В русских и французских тюрьмах - Петр Кропоткин
Шрифт:
Интервал:
Закладка:
Дела заключенных обстоят еще хуже, если принять во внимание великого соблазнителя рода человеческого – табак. Курение строго воспрещается в тюрьме, и курильщики наказываются штрафами от 20 копеек до 2-х рублей, – всякий раз, когда их поймают на месте преступление. Но, не смотря на это, почти все в тюрьме курят или жуют табак. Табак является меновой ценностью и притом столь высокой, что одна папироска, т.е. несколько затяжек, оценивается в 8 копеек, а за пакет табаку, стоющий в вольной продаже 20 копеек, платят 2 рубля и даже более, если случается недохватка. Этот драгоценный продукт имеет такую высокую ценность в тюрьме, что каждую щепотку табаку сначала жуют, потом высушивают и курят и, наконец, употребляют самый пепел в виде нюхательного табаку. Понятно, что находятся подрядчики работ, знающие, как эксплоатировать эту человеческую слабость и платящие за половину работ табаком по вышеуказанным ценам; находятся и среди надзирателей люди, небрезгующие этой прибыльной торговлей. Вообще, запрещение курить – является источником столь многих зол, что французская тюремная администрация, вероятно, вскоре последует примеру немецкой и разрешит продажу табаку в тюремных лавочках. Такая мера несомненно поведет и к уменьшению числа курильщиков среди арестантов.

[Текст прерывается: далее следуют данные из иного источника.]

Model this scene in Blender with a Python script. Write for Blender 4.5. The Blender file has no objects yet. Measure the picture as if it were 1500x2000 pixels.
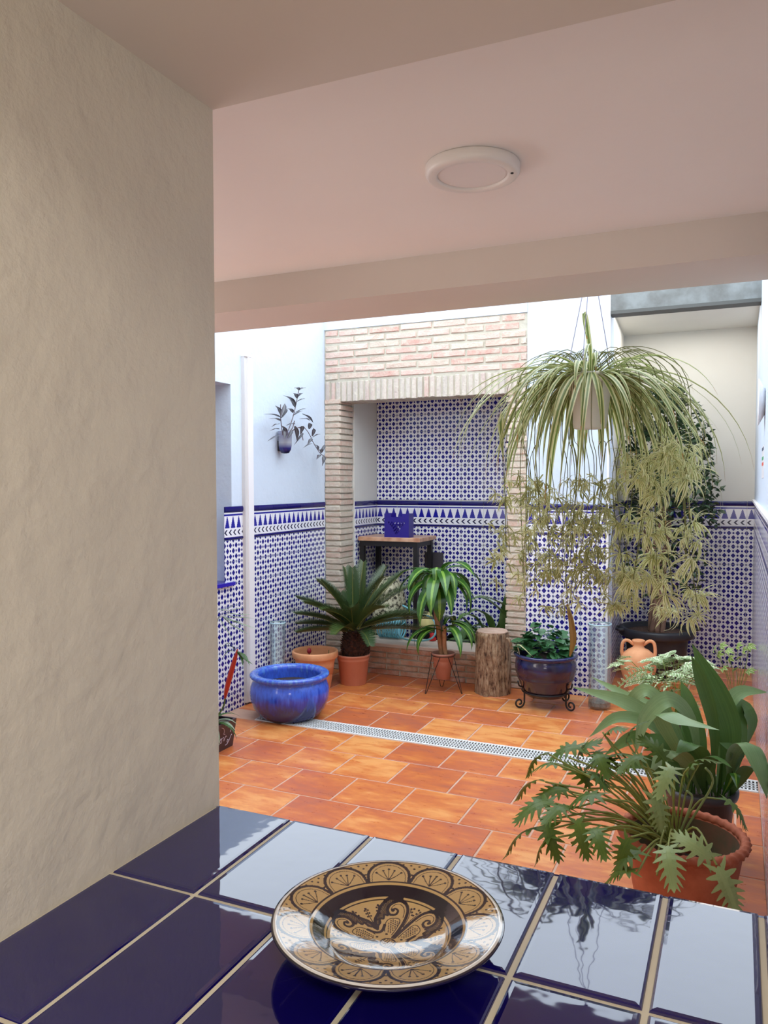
import bpy, math, random
import numpy as np
from mathutils import Vector, Matrix
from mathutils import noise as mnoise
random.seed(7)
rnd = random.random
def ru(a, b): return a + (b - a) * random.random()
PI = math.pi
scene = bpy.context.scene
COL = scene.collection

# ------------------------------------------------------------------ camera
EYE = Vector((0, 0, 1.6))
FPX = 1540.0
def cam_axes(yaw, pitch, roll):
    y, p, r = map(math.radians, (yaw, pitch, roll))
    f = Vector((-math.sin(y) * math.cos(p), math.cos(y) * math.cos(p), -math.sin(p)))
    rt = Vector((math.cos(y), math.sin(y), 0)); up = rt.cross(f)
    return rt * math.cos(r) + up * math.sin(r), up * math.cos(r) - rt * math.sin(r), f
CR, CU, CF = cam_axes(24.2, 2.16, -0.1)
cd = bpy.data.cameras.new('camera'); cam = bpy.data.objects.new('camera', cd); COL.objects.link(cam)
cd.sensor_fit = 'HORIZONTAL'; cd.sensor_width = 36; cd.lens = FPX / 1500 * 36
cd.clip_start = 0.02; cd.clip_end = 200
M = Matrix((CR, CU, -CF)).transposed().to_4x4(); M.translation = EYE
cam.matrix_world = M
scene.camera = cam

# ------------------------------------------------------------------ light
scene.view_settings.view_transform = 'Standard'; scene.view_settings.look = 'None'
scene.view_settings.gamma = 1; scene.view_settings.use_curve_mapping = False
scene.view_settings.exposure = 0.1
w = bpy.data.worlds.new('world'); scene.world = w; w.use_nodes = True
bg = w.node_tree.nodes['Background']
bg.inputs[0].default_value = (0.80, 0.90, 1.0, 1); bg.inputs[1].default_value = 3.75

def area(name, loc, size, power, color, rot=(0, 0, 0), spread=PI):
    ld = bpy.data.lights.new(name, 'AREA'); ld.shape = 'RECTANGLE'; ld.size, ld.size_y = size
    ld.energy = power; ld.color = color; ld.spread = spread
    o = bpy.data.objects.new(name, ld); COL.objects.link(o); o.location = loc; o.rotation_euler = rot
    return o
# fill light added behind the camera to brighten the reveal and gallery
area('room_fill_light', (0.4, -2.9, 1.5), (1.6, 1.3), 30, (1.0, 0.94, 0.86), (PI / 2, 0, 0))
# second added light, high behind the camera, brightens the reveal and counter
area('room_high_fill', (0.55, -0.75, 2.55), (0.5, 0.5), 26, (1.0, 0.93, 0.82))
# unseen fill light added behind the timber beam to brighten the alcove
area('alcove_fill_light', (-0.42, 6.62, 2.885), (0.9, 0.9), 10, (1.0, 0.96, 0.90))
# fill light added out of view in the gallery to lift its ceiling
area('gallery_fill_light', (-3.1, 1.9, 1.4), (0.7, 1.5), 12, (1.0, 0.93, 0.88), (0, -PI / 2, 0))

# ------------------------------------------------------------------ materials
def lin(c):
    c = c / 255.0
    return c / 12.92 if c <= 0.04045 else ((c + 0.055) / 1.055) ** 2.4
def C(r, g, b): return (lin(r), lin(g), lin(b), 1)
class NT:
    def __init__(s, name):
        s.m = bpy.data.materials.new(name); s.m.use_nodes = True; s.t = s.m.node_tree
        s.b = s.t.nodes['Principled BSDF']
    def n(s, typ, **kw):
        nd = s.t.nodes.new(typ)
        for k, v in kw.items(): setattr(nd, k, v)
        return nd
    def l(s, a, b): s.t.links.new(a, b)
    def val(s, nd, i, v):
        if hasattr(v, 'is_output') or isinstance(v, bpy.types.NodeSocket): s.l(v, nd.inputs[i])
        else: nd.inputs[i].default_value = v
    def math(s, op, a, b=0.0, c=0.0):
        nd = s.n('ShaderNodeMath', operation=op); s.val(nd, 0, a); s.val(nd, 1, b); s.val(nd, 2, c)
        return nd.outputs[0]
    def mix(s, f, a, b, mode='MIX'):
        nd = s.n('ShaderNodeMix', data_type='RGBA', blend_type=mode)
        s.val(nd, 0, f); s.val(nd, 6, a); s.val(nd, 7, b); return nd.outputs[2]
    def coord(s, k='Object'): return s.n('ShaderNodeTexCoord').outputs[k]
    def noise(s, vec, scale, detail=3, rough=0.5, out=0):
        nd = s.n('ShaderNodeTexNoise'); s.l(vec, nd.inputs[0]); nd.inputs['Scale'].default_value = scale
        nd.inputs['Detail'].default_value = detail; nd.inputs['Roughness'].default_value = rough
        return nd.outputs[out]
    def ramp(s, f, stops):
        nd = s.n('ShaderNodeValToRGB'); s.l(f, nd.inputs[0]); e = nd.color_ramp.elements
        while len(e) < len(stops): e.new(0.5)
        for i, (p, c) in enumerate(stops): e[i].position = p; e[i].color = c
        return nd.outputs[0]
    def rand(s): return s.n('ShaderNodeObjectInfo').outputs['Random']
    def bump(s, h, strength, dist=0.01):
        nd = s.n('ShaderNodeBump'); s.l(h, nd.inputs['Height']); nd.inputs['Strength'].default_value = strength
        nd.inputs['Distance'].default_value = dist; s.l(nd.outputs[0], s.b.inputs['Normal'])
    def out(s, col=None, rough=None, **kw):
        if col is not None: s.val(s.b, 'Base Color', col)
        if rough is not None: s.val(s.b, 'Roughness', rough)
        for k, v in kw.items(): s.val(s.b, k.replace('_', ' '), v)
        return s.m
def simple(name, col, rough=0.6, **kw): return NT(name).out(col, rough, **kw)

def plaster(name, col, col2, bump=0.25, scale=3.0, rough=0.75):
    s = NT(name); P = s.n('ShaderNodeNewGeometry').outputs['Position']
    n1 = s.noise(P, scale, 4); n2 = s.noise(P, 38, 5, 0.6); n3 = s.noise(P, 9, 3, 0.5)
    c = s.mix(n1, col, col2)
    h = s.math('ADD', s.math('MULTIPLY', n2, 0.35), n3)
    s.bump(h, bump, 0.02); return s.out(c, rough)
M_white = plaster('white_plaster', C(211, 222, 235), C(202, 214, 229), 0.3)
M_inner = plaster('gallery_paint', C(250, 243, 239), C(246, 237, 232), 0.05)
M_shaded = plaster('shaded_paint', C(224, 212, 203), C(216, 204, 194), 0.05)  # duller gallery paint: shade of the beam face is put into the colour
M_reveal = plaster('reveal_paint', C(226, 219, 206), C(219, 211, 197), 0.42, 2.0, 0.6)
M_alcove = plaster('alcove_paint', C(226, 224, 216), C(216, 213, 205), 0.05)
M_mortar = plaster('mortar', C(206, 201, 184), C(184, 176, 158), 0.7, 12, 0.9)
M_grout = simple('tile_grout', C(226, 218, 196), 0.8)
M_wgrout = simple('white_grout', C(222, 222, 226), 0.8)
M_fgrout = plaster('floor_grout', C(216, 180, 158), C(188, 145, 122), 0.2, 8, 0.85)

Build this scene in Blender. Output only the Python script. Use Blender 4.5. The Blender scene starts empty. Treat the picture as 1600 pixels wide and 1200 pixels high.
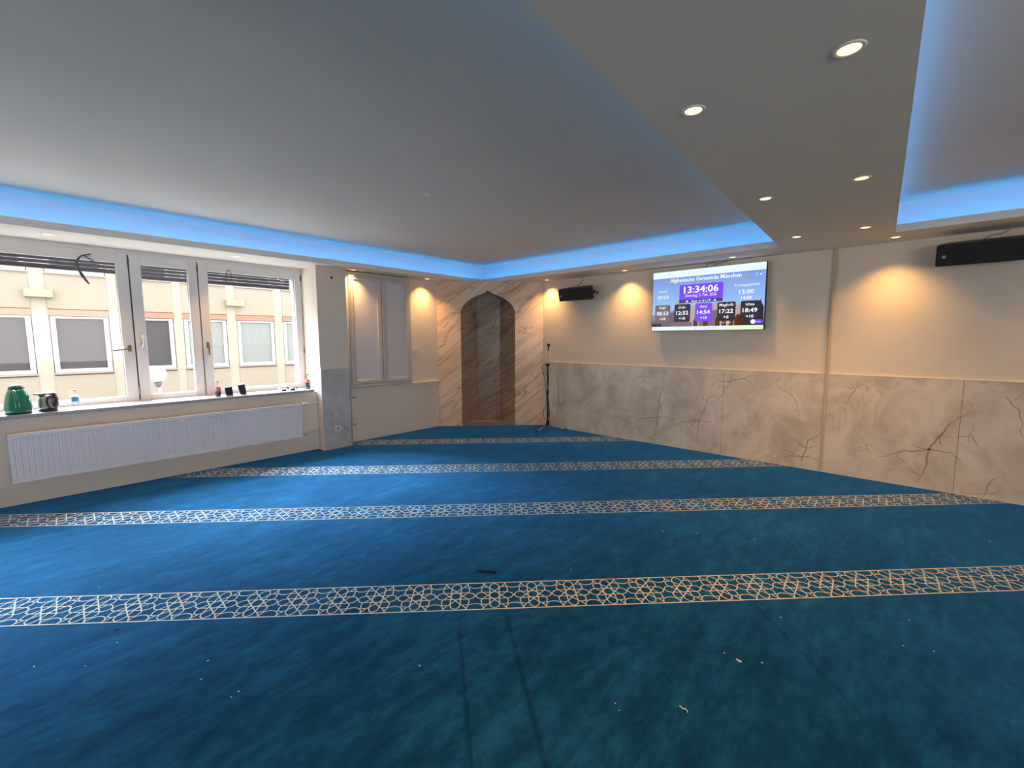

Мы прибыли в Клэрво в довольно благоприятный момент. Вся старая тюремная администрация была недавно уволена, и обращение с арестантами приняло менее жестокий характер. За год или за два до нашего прибытия, один заключенный был убит в одиночной камере. Надзиратели убили его ключами. Согласно оффициальному отчету, арестант сам покончил с собой, повесившись; но тюремный доктор отказался подписать этот отчет и подал отдельное заявление, в котором указал, что, по его мнению, арестант был убит. Это обстоятельство повело к радикальной реформе в деле обращение с арестантами и я с удовольствием отмечаю, что в Клэрво отношение между заключенными и надзирателями были несравненно лучше, чем в Лионе. Меньше было грубости и больше проявлений человечности, чем я ожидал встретить это, не смотря на то, что сама по себе система очень скверна и неминуемо влечет за собой самые гибельные результаты.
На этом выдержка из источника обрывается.